> [WRITTEN INSTRUCTION]: Quote verbatim the span of lines that begins the listing below and closes with the line containing "COL = scene.collection".

> [INFORMATION SHOWN]:
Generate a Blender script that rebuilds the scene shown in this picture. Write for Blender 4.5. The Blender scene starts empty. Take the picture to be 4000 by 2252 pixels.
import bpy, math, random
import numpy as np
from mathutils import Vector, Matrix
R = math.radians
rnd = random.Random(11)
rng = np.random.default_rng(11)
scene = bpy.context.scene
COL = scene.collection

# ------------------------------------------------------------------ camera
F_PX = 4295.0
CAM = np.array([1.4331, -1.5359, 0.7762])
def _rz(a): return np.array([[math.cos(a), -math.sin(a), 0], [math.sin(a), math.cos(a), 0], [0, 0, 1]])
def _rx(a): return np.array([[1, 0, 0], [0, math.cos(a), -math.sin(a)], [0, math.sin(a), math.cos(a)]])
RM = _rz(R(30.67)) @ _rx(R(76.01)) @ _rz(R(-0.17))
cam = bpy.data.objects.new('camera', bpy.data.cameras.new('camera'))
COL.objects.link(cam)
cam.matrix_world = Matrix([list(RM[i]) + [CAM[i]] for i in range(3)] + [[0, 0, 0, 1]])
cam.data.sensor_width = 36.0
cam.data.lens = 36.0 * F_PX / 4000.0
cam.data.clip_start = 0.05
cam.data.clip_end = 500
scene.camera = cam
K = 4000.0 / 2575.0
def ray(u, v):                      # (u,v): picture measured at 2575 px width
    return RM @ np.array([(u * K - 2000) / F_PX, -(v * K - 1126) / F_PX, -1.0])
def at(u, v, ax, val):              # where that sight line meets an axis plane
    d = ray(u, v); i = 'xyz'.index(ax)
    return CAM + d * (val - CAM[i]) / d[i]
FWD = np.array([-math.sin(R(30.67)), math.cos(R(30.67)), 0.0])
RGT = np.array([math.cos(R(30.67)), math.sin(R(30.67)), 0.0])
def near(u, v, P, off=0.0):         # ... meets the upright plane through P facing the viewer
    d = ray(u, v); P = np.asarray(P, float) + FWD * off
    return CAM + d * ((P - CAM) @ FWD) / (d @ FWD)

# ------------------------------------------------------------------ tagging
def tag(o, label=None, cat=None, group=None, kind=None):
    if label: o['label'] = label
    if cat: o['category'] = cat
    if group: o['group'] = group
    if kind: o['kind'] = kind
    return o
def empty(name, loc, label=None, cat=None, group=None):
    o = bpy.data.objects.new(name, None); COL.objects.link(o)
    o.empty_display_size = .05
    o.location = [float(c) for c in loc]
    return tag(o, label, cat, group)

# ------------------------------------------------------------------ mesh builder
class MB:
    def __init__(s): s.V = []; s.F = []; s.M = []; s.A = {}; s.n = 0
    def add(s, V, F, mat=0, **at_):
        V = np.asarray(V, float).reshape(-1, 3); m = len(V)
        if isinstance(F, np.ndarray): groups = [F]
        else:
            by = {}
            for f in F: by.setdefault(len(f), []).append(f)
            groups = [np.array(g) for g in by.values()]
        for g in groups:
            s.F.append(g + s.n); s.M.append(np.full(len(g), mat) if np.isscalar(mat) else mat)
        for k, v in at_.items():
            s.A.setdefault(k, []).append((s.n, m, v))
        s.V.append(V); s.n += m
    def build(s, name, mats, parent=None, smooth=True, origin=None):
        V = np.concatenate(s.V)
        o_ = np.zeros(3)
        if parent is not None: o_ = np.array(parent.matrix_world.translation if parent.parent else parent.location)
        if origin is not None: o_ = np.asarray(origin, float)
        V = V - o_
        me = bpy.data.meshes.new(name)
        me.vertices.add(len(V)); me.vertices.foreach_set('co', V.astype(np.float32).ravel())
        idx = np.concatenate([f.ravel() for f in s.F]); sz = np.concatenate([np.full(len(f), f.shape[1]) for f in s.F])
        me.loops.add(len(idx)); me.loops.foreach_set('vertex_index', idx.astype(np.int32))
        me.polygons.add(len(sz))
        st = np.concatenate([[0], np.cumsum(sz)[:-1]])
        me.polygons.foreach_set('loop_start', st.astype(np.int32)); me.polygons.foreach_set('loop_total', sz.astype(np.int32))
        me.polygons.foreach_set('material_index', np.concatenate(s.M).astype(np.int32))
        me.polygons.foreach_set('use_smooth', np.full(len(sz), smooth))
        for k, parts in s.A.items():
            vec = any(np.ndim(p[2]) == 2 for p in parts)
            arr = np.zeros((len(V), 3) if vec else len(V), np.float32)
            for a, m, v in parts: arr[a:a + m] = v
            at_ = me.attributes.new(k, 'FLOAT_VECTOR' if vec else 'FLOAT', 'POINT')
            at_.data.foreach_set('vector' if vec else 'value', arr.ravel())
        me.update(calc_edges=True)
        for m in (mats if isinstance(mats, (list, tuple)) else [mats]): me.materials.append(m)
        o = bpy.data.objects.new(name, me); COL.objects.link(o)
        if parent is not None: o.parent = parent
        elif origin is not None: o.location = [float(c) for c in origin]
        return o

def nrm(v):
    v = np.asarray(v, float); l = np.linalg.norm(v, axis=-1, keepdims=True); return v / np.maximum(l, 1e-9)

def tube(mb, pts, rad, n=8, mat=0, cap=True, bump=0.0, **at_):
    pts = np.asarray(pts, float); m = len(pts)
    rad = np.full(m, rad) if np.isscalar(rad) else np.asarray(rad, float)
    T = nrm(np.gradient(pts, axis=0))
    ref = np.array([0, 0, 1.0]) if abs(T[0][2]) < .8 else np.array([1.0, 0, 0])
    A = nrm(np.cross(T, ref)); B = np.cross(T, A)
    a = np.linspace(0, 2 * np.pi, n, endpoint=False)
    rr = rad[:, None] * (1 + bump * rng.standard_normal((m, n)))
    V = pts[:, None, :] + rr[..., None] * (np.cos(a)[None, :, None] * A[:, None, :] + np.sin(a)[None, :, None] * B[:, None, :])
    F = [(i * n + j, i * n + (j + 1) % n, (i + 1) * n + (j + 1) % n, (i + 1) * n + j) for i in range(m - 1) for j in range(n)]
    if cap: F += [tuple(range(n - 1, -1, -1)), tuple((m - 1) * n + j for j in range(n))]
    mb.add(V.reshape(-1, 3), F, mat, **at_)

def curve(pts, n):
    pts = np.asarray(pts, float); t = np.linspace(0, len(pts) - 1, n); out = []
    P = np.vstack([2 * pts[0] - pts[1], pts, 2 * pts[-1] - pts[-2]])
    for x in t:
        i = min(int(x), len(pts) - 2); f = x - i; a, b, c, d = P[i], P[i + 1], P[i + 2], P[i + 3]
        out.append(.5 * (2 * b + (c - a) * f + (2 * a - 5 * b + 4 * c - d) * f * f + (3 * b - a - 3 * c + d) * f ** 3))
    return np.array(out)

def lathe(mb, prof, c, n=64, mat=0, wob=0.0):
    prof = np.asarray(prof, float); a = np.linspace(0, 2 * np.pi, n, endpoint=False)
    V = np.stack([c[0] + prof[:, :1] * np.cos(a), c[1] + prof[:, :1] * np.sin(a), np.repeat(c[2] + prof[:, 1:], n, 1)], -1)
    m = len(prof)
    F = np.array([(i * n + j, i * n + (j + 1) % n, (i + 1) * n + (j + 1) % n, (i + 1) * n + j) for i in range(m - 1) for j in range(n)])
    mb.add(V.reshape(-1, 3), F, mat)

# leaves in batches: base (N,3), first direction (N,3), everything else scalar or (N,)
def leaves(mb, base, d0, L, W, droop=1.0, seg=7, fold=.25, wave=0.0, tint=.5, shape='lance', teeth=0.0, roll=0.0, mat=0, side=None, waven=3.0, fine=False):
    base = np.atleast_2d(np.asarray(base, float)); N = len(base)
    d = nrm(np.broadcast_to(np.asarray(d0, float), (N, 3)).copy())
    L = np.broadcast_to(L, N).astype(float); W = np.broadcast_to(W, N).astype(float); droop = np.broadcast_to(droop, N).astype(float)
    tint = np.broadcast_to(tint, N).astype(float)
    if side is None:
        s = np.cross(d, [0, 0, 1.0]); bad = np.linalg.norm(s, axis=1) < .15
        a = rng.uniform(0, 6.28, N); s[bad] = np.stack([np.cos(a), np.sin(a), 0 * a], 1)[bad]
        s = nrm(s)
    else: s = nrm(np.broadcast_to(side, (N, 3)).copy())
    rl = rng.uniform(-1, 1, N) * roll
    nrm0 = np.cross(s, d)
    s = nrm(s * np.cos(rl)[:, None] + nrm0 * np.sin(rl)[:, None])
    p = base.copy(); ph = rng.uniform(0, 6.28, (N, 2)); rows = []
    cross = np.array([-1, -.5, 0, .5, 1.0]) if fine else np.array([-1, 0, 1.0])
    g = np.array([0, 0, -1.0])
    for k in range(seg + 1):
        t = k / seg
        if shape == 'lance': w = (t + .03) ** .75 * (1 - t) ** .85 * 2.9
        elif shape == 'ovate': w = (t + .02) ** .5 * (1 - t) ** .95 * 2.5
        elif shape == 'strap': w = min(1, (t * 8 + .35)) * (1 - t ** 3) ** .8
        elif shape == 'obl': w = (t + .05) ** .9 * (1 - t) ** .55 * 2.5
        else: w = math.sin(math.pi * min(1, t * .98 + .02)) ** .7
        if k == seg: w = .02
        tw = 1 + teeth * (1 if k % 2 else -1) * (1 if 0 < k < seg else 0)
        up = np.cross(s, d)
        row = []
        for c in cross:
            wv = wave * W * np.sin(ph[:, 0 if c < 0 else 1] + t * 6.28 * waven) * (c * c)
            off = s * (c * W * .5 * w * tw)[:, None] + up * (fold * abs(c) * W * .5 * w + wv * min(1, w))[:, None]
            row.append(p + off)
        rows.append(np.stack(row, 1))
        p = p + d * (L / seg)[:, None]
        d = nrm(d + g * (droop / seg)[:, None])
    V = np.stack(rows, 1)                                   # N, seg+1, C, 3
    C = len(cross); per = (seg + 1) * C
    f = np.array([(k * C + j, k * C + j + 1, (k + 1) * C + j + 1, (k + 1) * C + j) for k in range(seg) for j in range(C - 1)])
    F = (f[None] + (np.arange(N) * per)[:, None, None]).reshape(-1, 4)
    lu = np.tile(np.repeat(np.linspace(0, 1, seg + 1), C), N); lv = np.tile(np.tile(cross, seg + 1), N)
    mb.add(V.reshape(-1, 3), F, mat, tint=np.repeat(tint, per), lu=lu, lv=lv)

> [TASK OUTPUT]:
Generate a Blender script that rebuilds the scene shown in this picture. Write for Blender 4.5. The Blender scene starts empty. Take the picture to be 4000 by 2252 pixels.
import bpy, math, random
import numpy as np
from mathutils import Vector, Matrix
R = math.radians
rnd = random.Random(11)
rng = np.random.default_rng(11)
scene = bpy.context.scene
COL = scene.collection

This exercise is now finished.